Объяснить это, несомненно, чрезвычайно трудно, так как «чародей русской речи» Тургенев был в высшей степени проблемным писателем, более того — сыгравшим серьезную роль в деле освобождения крепостных. Таково, в частности, было значение «Записок охотника». Нет смысла и объяснять, что есть в искусстве аксиомальные законы, которые, вероятно, можно разрушить, но, разрушая их, рискуешь опрокинуть навзничь и эстетику литературы, понятие прекрасного, отдав его во власть оголенного и утилитарного прагматизма: срывай ненужные эстетические одежды и решай проблемы.
Тем не менее литература так же гармонична, как человеческое тело. И нельзя же, забыв про все значительное в облике живого существа — выражение глаз, цвет волос, улыбку, — навязчиво думать, что главное — скелет. Нет главного без частного и частного без главного, — отсекая часть, мы нарушаем целое; выбирая из здания по кирпичику, мы обезображиваем всю форму построения.
Между тем стиль — это овеществленная идея, художественное ее воплощение в слове, поэтому, конечно, нет и не может быть единого стиля пашей многообразной и многонациональной социалистической литературы. В конце концов, стиль — характер писателя, его взаимоотношения со своими героями и собственным «я», его взгляд на события, на обстановку действия. И, например, стилистические особенности произведений Анатолия Иванова или Петра Проскурина, Виля Липатова или Юрия Сбитнева правомочны в одинаковой мере, так же как народная интонация писателя старшего поколения Георгия Маркова. Текст их нацелен к наиполному выражению идеи.
Стиль — не только чутье языка, чутье формы, не только конденсатор национальной и мировой культуры, по, при всей национальной окраске, самая интернациональная категория искусства. Любой художественный текст любой эпохи ценен исторической обусловленностью, он так впитывает язык общества, событий, мировых потрясений и каждодневного быта, что, по сути, его можно назвать зеркалом времени и человека.
Эллинский, римский, готический стили, язык французской революции, язык российских салонов девятнадцатого века и язык мужиков, великолепно переданные Львом Толстым, язык Октябрьской революции, нэпа, первых пятилеток, солдатский язык Отечественной войны, наконец, современный язык индустриальных рабочих, колхозников, интеллигенции, студентов эпохи научно-технического прогресса — какая насыщенность и какие языковые изменения чувствуются в стиле!

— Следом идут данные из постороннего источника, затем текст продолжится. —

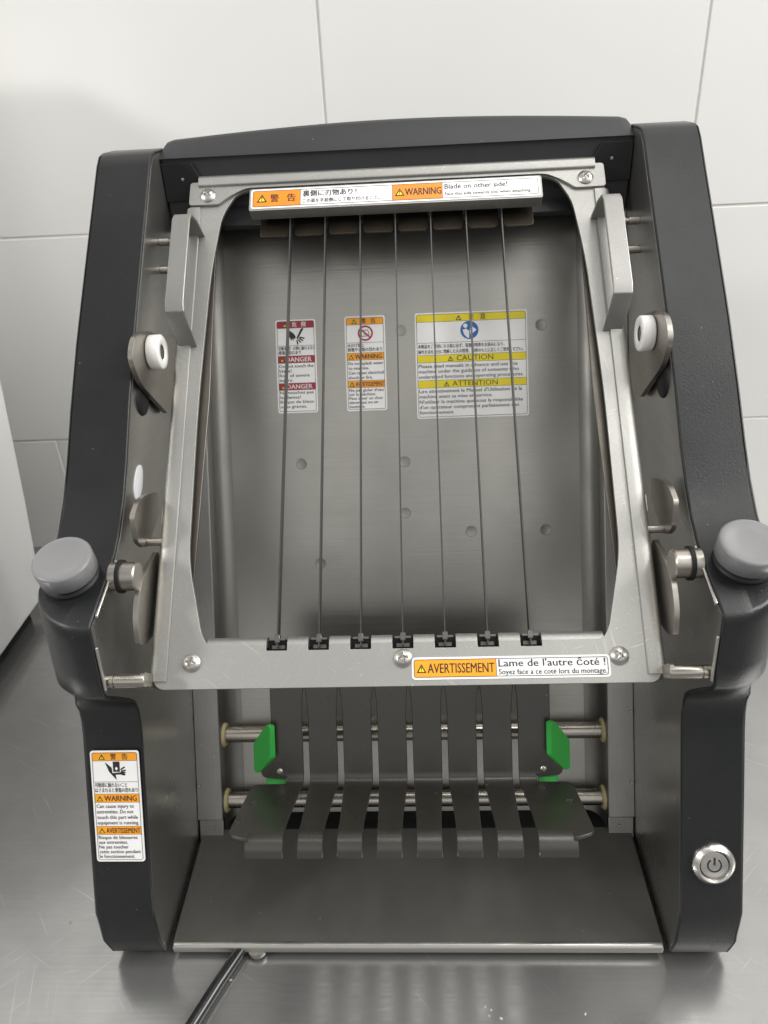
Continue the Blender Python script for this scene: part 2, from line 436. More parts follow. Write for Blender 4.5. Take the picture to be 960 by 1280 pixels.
# white appliance at the left
ap = thing('kitchen_appliance', (-.5, .2, 0), 'white enamelled appliance body standing at the left edge beside the slicer', 'appliance')
bm = bmesh.new(); rows = []
for z, x1, y1 in ((.014, -.3175, .340), (.018, -.3145, .3445), (.10, -.3140, .3615), (.20, -.3140, .3800), (.32, -.3130, .386), (.435, -.3130, .386), (.443, -.317, .382)):  # upper rows are out of view, shaped to shadow the wall
    rows.append([bm.verts.new((a, b, z)) for a, b in rrect(-.72, x1, .02, y1, .007, 5)])
for A, B in zip(rows, rows[1:]):
    for i in range(len(A)): bm.faces.new((A[i], A[(i + 1) % len(A)], B[(i + 1) % len(A)], B[i]))
bm.faces.new(rows[0]); bm.faces.new(rows[-1]); finish(bm, 'body', M['white_body'], ap)
boxo('base', Fr((0, 0, 0), XD, YD, ZD), -.70, -.325, .04, .33, .0, .014, M['black'], ap)  # black slab stands for the shaded gap under the raised body

# ================================================================== SLICER
sl = thing('slicing_machine', (0, .16, 0), 'compact tabletop food slicer with charcoal side housings and steel chute', 'slicer')
# ---- side housings: profile in (Y, Z), front-bulge weight
prof = [(.0405, .0065, 0), (.0368, .0205, 0), (.0385, .0415, 0), (.0480, .0625, 0), (.0640, .0985, 0), (.0745, .1215, 0),
        (.0772, .1290, 0), (.0778, .1350, 0), (.0768, .1400, .0), (.0730, .1450, .25), (.0640, .1545, .65), (.0548, .1635, 1), (.0527, .1672, 1),
        (.0535, .1760, 1), (.0561, .1935, 1), (.0568, .1980, 1), (.0584, .2000, .97), (.0750, .2043, .45), (.0880, .2077, .1), (.0960, .2108, 0), (.1055, .2160, 0),
        (.1180, .2262, 0), (.1300, .2385, 0), (.1465, .2575, 0), (.1700, .2825, 0), (.2000, .3115, 0), (.2300, .3400, 0), (.2440, .3535, 0), (.2500, .3578, 0), (.2560, .3590, 0),
        (.2720, .3590, 0), (.2860, .3540, 0), (.2960, .3300, 0), (.3050, .2600, 0), (.3050, .0065, 0)]
X0, X1 = .1253, .1537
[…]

Если писатель — эхо времени, то вся история русской литературы настойчиво напоминает нам, что шедевры создавались художниками, чутко улавливающими живой ток жизни народной.
Не повторяя притчу девятнадцатого века о пчеле и молодом художнике, должен отметить одну закономерность, замеченную, очевидно, не только мною. В серьезную литературу приходят и в ней занимают места писатели, нагруженные жизненным и душевным опытом. Так зазвучали имена Владимира Амлинского и Виктора Потанина, Бориса Васильева и Ивана Уханова. Так мы познакомились с интересными первыми книгами Виктора Степанова и Юрия Додолева. Здесь я с открытым удовольствием намерен представить вам имя романиста, заслуживающего пристальнейшего внимания — Олега Куваева. Назвать его «нежданным парнем из тайги» нельзя. Им написано несколько вещей. Но, как это часто бывает, последний его роман «Территория» по накопленному опыту, по воплощению жизни в единстве мысли и формы — явление весьма заметное. Олег Куваев неповторим и в выборе нестереотипных героев, и в комплексе средств выражения. Молодой и прозрачный стиль его будто наполнен чистым озоном — от него как бы веет апрельской последождевой свежестью и здоровьем.
В то же время бунтарство западных неокритиков против стиля, против специфических средств выражения прозы, против «авторитета освещенного талантом текста», стремление утвердить вместо исследования языковой ткани новоизобретенный тип социолингвистических этюдов, где с почетного места будут изгнаны «великие писатели», «шедевры» и «само понятие творчества», так как неокритики «не хотят оказывать предпочтение ни одному из художественных текстов, соглашаясь предоставить всем равные права» (я цитирую слова французского критика Жана Старобинского), — все аналогичные заявления, надо полагать, результат разочарования в смысле творчества («художественное слово — устарело»), результат некой растерянности буржуазной культуры, подточенной фрейдизмом и властвующей над умами последней модой — структурализмом.
Я нисколько не хочу бросать тень на всю современную французскую литературу — в ней, несмотря па внедренные наскоро репутации ультранового, кратко прошумевшие антироманы, разрушавшие своего героя, несмотря на нередкий в прозе симбиоз политики и пансексуализма, продолжает биться, пульсировать неиссякшая реалистическая струя.
В нашей прозе семидесятых годов главными героями остаются главные герои человеческого бытия — Личность, История, Борьба, Время, Нравственность как социальная совесть, освещенные надеждой.